Thursday, May 30, 2013

Problem Statement: Cognos Locks the database tables.

Problem Statement: Cognos Locks the database tables.


Transaction Isolation Property.

Depending on how you use Cognos, you want to have it access your database in different ways.  This access affects how Cognos interacts with other process accessing and modifying your database.  For an overview of what Isolation Levels in Cognos means for various database providers, A very useful document by IBM l document here. This document from  IBM describes the level to be set for different database (ex Informix,oracle,DB2 etc). 

1.Read Uncommitted

Changes made by other transactions are immediately available to a transaction.

2.Read Committed

A transaction can access only rows committed by other transactions.


3.Cursor Stability

Other transactions cannot update the row in which a transaction is positioned.


4.Reproducible Read

Rows selected or updated by a transaction cannot be changed by another transaction until the transaction is complete.


5.Phantom Protection

A transaction cannot access rows inserted or deleted since the start of the transaction.


6.Serializable

A set of transactions executed concurrently produces the same result as if they were performed sequentially.
The Lowest level for SQL Server is Read Uncommitted. So if you want your database tables not to be affected by the reports running, set the Isolation level property to Read Uncommitted.

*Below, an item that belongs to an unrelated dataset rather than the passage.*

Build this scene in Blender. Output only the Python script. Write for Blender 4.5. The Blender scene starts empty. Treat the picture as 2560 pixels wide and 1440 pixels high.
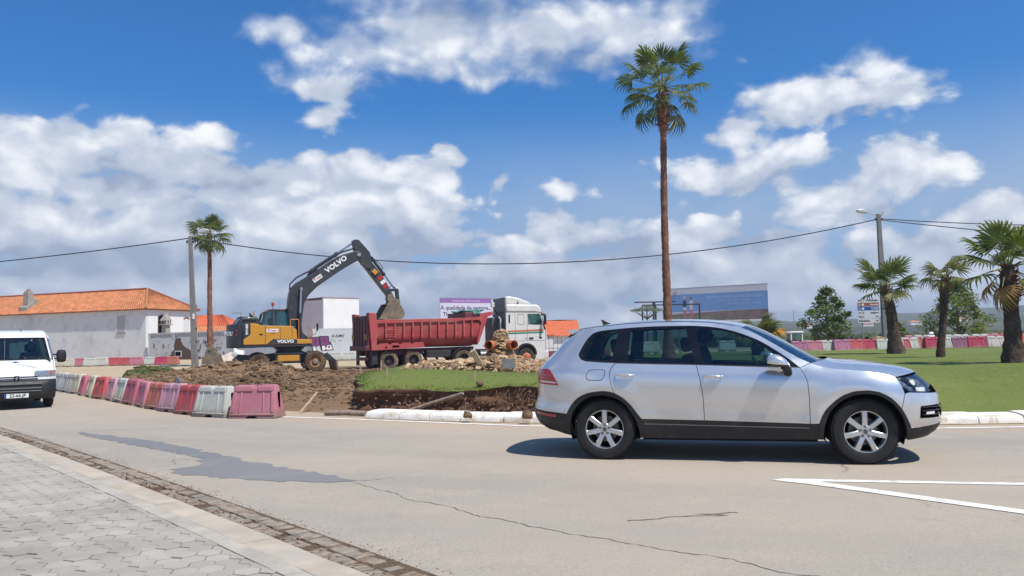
import bpy, math, random, bmesh
import numpy as np
from mathutils import Vector, Matrix, noise as mnoise
from mathutils.geometry import delaunay_2d_cdt
R = math.radians
sc = bpy.context.scene
col = sc.collection

# ------------------------------------------------------------------ camera
cam = bpy.data.cameras.new('camera')
cam.sensor_width = 36.0
cam.lens = 36.0 * 1991.0 / 2560.0
cam.clip_start = 0.05
cam.clip_end = 6000
camo = bpy.data.objects.new('camera', cam)
col.objects.link(camo)
camo.matrix_world = Matrix.Translation((0, 0, 1.48)) @ Matrix.Rotation(R(93.79), 4, 'X') @ Matrix.Rotation(R(-1.2), 4, 'Z')
sc.camera = camo

# ------------------------------------------------------------------ exposure
sc.view_settings.view_transform = 'Standard'
sc.view_settings.look = 'None'
sc.view_settings.exposure = 0.45
sc.view_settings.gamma = 1.0
sc.view_settings.use_curve_mapping = False

# ------------------------------------------------------------------ sun
SUN = Vector((0.42, -0.35, 1.0)).normalized()
sl = bpy.data.lights.new('sun', 'SUN')
sl.energy = 4.0
sl.angle = R(0.53)
sl.color = (1.0, 0.955, 0.88)
so = bpy.data.objects.new('sun', sl)
col.objects.link(so)
so.rotation_euler = SUN.to_track_quat('Z', 'Y').to_euler()

# ------------------------------------------------------------------ world
world = bpy.data.worlds.new('World')
sc.world = world
world.use_nodes = True
WN = world.node_tree
WN.nodes.clear()


class NT:
    """tiny helper for writing node graphs"""
    def __init__(s, nt):
        s.nt = nt

    def n(s, t, **k):
        nd = s.nt.nodes.new(t)
        for a, b in k.items():
            setattr(nd, a, b)
        return nd

    def put(s, sock, v):
        if isinstance(v, bpy.types.NodeSocket):
            s.nt.links.new(v, sock)
        elif v is not None:
            if isinstance(v, (tuple, list)) and len(v) == 3 and sock.type == 'RGBA':
                v = (*v, 1.0)
            sock.default_value = v

    def math(s, op, a, b=None, c=None, clamp=False):
        nd = s.n('ShaderNodeMath', operation=op, use_clamp=clamp)
        s.put(nd.inputs[0], a)
        s.put(nd.inputs[1], b)
        s.put(nd.inputs[2], c)
        return nd.outputs[0]

    def vec(s, op, a, b=None, c=None):
        nd = s.n('ShaderNodeVectorMath', operation=op)
        s.put(nd.inputs[0], a)
        s.put(nd.inputs[1], b)
        s.put(nd.inputs[2], c)
        return nd.outputs['Value' if op in ('LENGTH', 'DOT_PRODUCT', 'DISTANCE') else 'Vector']

    def mix(s, f, a, b, mode='MIX'):
        nd = s.n('ShaderNodeMix', data_type='RGBA', blend_type=mode)
        s.put(nd.inputs[0], f)
        s.put(nd.inputs[6], a)
        s.put(nd.inputs[7], b)
        return nd.outputs[2]

    def ss(s, v, a, b, c=0.0, d=1.0):
        nd = s.n('ShaderNodeMapRange', interpolation_type='SMOOTHSTEP')
        s.put(nd.inputs[0], v)
        for i, q in enumerate((a, b, c, d)):
            s.put(nd.inputs[1 + i], q)
        return nd.outputs[0]

    def noise(s, v, scale, detail=4, rough=0.55, dim='3D', dist=0.0):
        nd = s.n('ShaderNodeTexNoise', noise_dimensions=dim)
        s.put(nd.inputs['Vector'], v)
        nd.inputs['Scale'].default_value = scale
        nd.inputs['Detail'].default_value = detail
        nd.inputs['Roughness'].default_value = rough
        nd.inputs['Distortion'].default_value = dist
        return nd

    def xyz(s, v):
        nd = s.n('ShaderNodeSeparateXYZ')
        s.put(nd.inputs[0], v)
        return nd.outputs

    def comb(s, x, y, z=0.0):
        nd = s.n('ShaderNodeCombineXYZ')
        for i, q in enumerate((x, y, z)):
            s.put(nd.inputs[i], q)
        return nd.outputs[0]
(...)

For our example we will consider having SQL Server as the Database and Isolation level set to Read Uncommitted. This means Cognos will read the database without creating Locks and ignoring all Locks in place.

What is a lock?

This goes by the literal meaning. A database Lock works just like a Drawer lock or the lock you put up at your house when you got to the office.  I go to office and lock my house, now my roommate wants to open the house and keys are with me, he cannot get inside unless I go and unlock, for instance no one can get inside my house unless they have keys or I go back and open the lock. This is good for me considering the fact that my stuff is safe at home.

Read Uncommitted doesn't add a lock. I don’t lock my house means others can mess with it, anyone irrespective of being my friend/roommate. Vulnerable for my house and potentially bad for the database. But since Cognos is Read Only anyway, I'm fine if someone changes the database (people are updating a record) while I'm running a report. Also if my report hooks up, I don't leave locks behind

Read Uncommitted ignores all Locks, which means if someone else is working on a row before I run a report, I can still read it to display.  Once in a while that will get me wrong or weird results, but it means I don't have to worry about people doing their work at the database or ETL level. Since Cognos isn't writing, it's not worrying so much about it being different the next time it gets to that row.  It will fire the same SQL statement the next time, even if the row is updated by any process.

 Follow steps below to set Isolation property
·         Launch Cognos Administration
·         Click on the Configuration Tab
·         Click the name of the Data Source you want to edit
·         Click on the Properties icon (to the right) of the Connection in the Data Source
·         Click the Connection Tab
·         Under Isolation Level, click the Radio Button by "Specify a Value" and use the drop down to select the value that works best for you.
·         Click OK
New Connections to Cognos will use the new Isolation Level.  You can force this by restarting the Cognos Services.  This can also be done from Framework Manager Level.